La pulizia delle strade e delle case dell’isola fu rapida, efficiente, discreta. Quasi un gesto di buona educazione, un omaggio dovuto al nuovo anno che apriva la nuova era. Non c’era tempo da perdere: alfabetizzare, curare, riparare, edificare, ordinare, organizzare; alla fine, cambiare. Il razzismo andava spazzato insieme all’apparato repressivo. Gli alberghi e i casinò avevano abbandonato l’inglese e il francese, lo slang era ormai l’habanero. I latifondisti cercavano il mare e i contadini trovavano la terra. L’apartheid moriva sotto i piedi degli afro che entravano ovunque, padroni finalmente di quello che era loro. Il vecchio ordine saltava in aria, quello nuovo piantava i piedi a terra.

In cinquant’anni di vittorie, di cadute e risalite, Cuba non è diventata mai il paradiso sulla terra, spesso l’alibi dei suoi detrattori a tempo pieno che su di lei esercitano l’arma della critica solo come sottofondo alla critica delle armi. Ma Cuba è stata ed è, in barba a quanti si ostinano a non voler alfabetizzarsi, il luogo più egualitario della terra, quello almeno della distanza più ridotta di tutti con ognuno. Una piccola isola che ha saputo resistere per 50 anni a ciò che nessuna potenza avrebbe sopportato per 50 giorni, che si ostina a svicolare dalla sua collocazione geografica e politica proponendosi come protagonista e che, con la testa e il cuore rivolti a sud, presenta numeri migliori del ricco nord.

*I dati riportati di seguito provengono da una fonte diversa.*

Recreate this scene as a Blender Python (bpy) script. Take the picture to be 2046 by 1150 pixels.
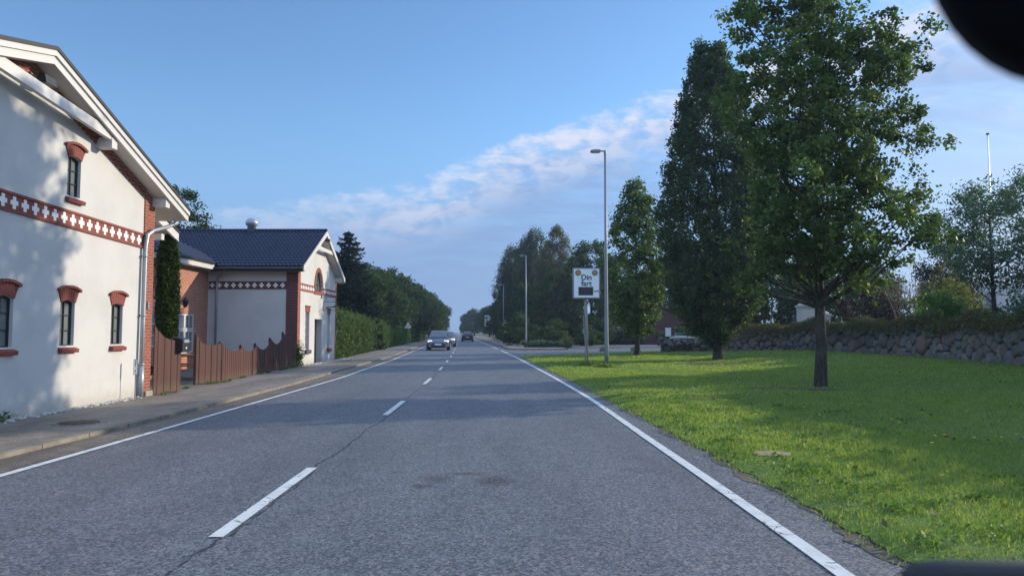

Per colmo di picardìa, oltre a cambiare se stessa ha cambiato persino Miami, divenuta nel contempo la città più anomala e forse meno ipocrita degli Usa. Ricettacolo degli avanzi di ogni dittatura, le paludi che la circondano sono divenute il luogo più trasparente e con gli animali meno pericolosi. Lì, nella sponda opposta al paese degno, un esercito di rancorosi, fuggitivi dalla decenza, continua a sognare sangue e saccheggi, svegliandosi inevitabilmente, giorno dopo giorno, piatto dopo piatto da lavare, più solo e più frustrato. Nell’inutile speranza di strappare Cuba ai cubani, si prende in faccia ogni giorno l’America degli americani. Solo le nuove generazioni di cubano americani, quelle che sono nate senza l’onta della sconfitta, cambieranno progressivamente la gusanerìa.

Cinquant’anni dopo, Cuba emoziona ancora. Scatena passioni e solleva discussioni, rompe equilibri, mette in mora i “se” e i “ma”, cambia l’ordine logico dell’argomentare. Ha cambiato e fatto crescere diverse leve di uomini giusti, di anime che hanno aperto serragli e divelto cuori. Ha dato un senso alla solidarietà e ha privato di senso l’egoismo. Ha sconvolto l’ordine delle probabilità e umiliato la legge dei grandi numeri, rovesciando logiche e sovvertendo menti. L’essenza di una Rivoluzione.